WHAT IS BEING ASKED
Exactly the lines from the start of the data through the line containing "M_MWSIL, face, 0.002)" should be output, with both ends kept and nothing added.
------ AVAILABLE DATA ------
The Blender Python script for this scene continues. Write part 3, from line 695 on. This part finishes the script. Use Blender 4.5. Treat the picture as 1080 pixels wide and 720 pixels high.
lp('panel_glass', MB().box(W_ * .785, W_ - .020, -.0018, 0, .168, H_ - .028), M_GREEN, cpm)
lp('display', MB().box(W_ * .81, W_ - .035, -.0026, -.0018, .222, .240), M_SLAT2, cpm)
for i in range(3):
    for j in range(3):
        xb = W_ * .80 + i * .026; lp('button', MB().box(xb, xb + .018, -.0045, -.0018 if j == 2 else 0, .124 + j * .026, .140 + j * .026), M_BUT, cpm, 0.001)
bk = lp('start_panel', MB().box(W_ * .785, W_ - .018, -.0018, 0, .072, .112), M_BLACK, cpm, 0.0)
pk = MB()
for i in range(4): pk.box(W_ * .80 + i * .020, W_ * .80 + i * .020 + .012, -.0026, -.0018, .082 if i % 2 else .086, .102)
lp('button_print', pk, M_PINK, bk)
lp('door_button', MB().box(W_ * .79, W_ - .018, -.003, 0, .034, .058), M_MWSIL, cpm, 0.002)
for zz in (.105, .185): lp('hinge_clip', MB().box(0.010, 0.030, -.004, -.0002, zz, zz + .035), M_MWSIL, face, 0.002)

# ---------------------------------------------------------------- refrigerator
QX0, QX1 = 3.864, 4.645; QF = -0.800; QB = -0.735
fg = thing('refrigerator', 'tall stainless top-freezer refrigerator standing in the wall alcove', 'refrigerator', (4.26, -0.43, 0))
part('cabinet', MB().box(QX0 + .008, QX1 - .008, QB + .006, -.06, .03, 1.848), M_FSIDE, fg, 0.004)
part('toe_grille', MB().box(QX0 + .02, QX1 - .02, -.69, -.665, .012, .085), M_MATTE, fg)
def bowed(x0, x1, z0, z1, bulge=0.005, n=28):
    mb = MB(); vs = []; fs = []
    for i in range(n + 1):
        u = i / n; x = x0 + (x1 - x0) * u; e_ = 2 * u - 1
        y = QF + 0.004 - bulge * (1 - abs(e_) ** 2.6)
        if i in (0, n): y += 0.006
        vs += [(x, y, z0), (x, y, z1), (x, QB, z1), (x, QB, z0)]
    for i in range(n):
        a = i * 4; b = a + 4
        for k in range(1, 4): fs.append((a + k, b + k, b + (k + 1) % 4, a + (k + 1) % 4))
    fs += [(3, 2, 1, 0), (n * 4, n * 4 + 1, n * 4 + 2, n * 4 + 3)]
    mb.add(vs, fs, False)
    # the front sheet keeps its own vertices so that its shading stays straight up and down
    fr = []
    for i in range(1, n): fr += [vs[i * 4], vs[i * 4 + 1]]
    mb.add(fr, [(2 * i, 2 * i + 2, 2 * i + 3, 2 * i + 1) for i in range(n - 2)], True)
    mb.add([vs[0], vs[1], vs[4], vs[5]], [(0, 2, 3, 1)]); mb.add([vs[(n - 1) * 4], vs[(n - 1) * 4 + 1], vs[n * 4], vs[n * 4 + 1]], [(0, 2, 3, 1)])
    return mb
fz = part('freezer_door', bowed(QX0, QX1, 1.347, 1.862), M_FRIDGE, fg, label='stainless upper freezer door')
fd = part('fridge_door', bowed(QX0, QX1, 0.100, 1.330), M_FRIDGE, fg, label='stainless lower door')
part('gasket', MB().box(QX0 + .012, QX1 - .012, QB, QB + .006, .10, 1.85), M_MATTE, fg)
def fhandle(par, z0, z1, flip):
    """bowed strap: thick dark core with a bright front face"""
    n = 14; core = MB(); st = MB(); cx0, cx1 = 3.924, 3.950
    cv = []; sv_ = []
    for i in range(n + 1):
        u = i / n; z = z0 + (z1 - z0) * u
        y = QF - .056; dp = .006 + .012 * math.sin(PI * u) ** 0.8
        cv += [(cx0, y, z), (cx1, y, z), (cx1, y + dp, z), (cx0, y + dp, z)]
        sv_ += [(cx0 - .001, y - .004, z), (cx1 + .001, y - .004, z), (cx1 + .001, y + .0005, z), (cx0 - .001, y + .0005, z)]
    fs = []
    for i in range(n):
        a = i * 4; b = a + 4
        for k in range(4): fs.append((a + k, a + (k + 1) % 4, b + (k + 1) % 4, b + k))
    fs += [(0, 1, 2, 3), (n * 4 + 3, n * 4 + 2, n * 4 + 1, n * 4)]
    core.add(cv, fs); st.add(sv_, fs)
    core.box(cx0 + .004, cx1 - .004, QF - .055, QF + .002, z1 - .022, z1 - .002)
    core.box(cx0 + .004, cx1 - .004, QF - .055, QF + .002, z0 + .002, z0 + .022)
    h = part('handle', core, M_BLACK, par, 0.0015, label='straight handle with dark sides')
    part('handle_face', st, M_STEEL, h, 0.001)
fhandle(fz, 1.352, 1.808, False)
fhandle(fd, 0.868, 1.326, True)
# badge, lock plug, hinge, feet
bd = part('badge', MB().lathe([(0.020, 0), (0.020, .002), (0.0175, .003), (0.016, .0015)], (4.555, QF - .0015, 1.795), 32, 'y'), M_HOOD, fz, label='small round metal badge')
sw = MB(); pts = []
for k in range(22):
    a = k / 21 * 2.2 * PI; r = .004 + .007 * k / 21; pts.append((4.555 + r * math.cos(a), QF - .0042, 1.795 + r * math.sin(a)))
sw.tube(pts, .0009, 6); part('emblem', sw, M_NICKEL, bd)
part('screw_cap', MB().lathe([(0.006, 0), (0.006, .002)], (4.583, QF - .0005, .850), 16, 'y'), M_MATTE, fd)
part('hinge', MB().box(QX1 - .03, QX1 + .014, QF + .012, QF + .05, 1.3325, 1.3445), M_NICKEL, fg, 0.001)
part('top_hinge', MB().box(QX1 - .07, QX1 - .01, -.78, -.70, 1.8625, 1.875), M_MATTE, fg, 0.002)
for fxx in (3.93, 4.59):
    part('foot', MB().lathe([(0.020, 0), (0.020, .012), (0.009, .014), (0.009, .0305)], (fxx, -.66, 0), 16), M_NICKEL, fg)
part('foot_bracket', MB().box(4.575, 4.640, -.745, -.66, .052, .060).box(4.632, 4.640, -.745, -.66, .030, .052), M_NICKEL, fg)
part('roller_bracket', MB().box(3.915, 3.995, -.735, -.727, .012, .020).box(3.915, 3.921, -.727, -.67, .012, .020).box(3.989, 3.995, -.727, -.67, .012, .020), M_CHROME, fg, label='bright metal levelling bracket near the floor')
------
CORRECT ANSWER
The Blender Python script for this scene continues. Write part 3, from line 695 on. This part finishes the script. Use Blender 4.5. Treat the picture as 1080 pixels wide and 720 pixels high.
lp('panel_glass', MB().box(W_ * .785, W_ - .020, -.0018, 0, .168, H_ - .028), M_GREEN, cpm)
lp('display', MB().box(W_ * .81, W_ - .035, -.0026, -.0018, .222, .240), M_SLAT2, cpm)
for i in range(3):
    for j in range(3):
        xb = W_ * .80 + i * .026; lp('button', MB().box(xb, xb + .018, -.0045, -.0018 if j == 2 else 0, .124 + j * .026, .140 + j * .026), M_BUT, cpm, 0.001)
bk = lp('start_panel', MB().box(W_ * .785, W_ - .018, -.0018, 0, .072, .112), M_BLACK, cpm, 0.0)
pk = MB()
for i in range(4): pk.box(W_ * .80 + i * .020, W_ * .80 + i * .020 + .012, -.0026, -.0018, .082 if i % 2 else .086, .102)
lp('button_print', pk, M_PINK, bk)
lp('door_button', MB().box(W_ * .79, W_ - .018, -.003, 0, .034, .058), M_MWSIL, cpm, 0.002)
for zz in (.105, .185): lp('hinge_clip', MB().box(0.010, 0.030, -.004, -.0002, zz, zz + .035), M_MWSIL, face, 0.002)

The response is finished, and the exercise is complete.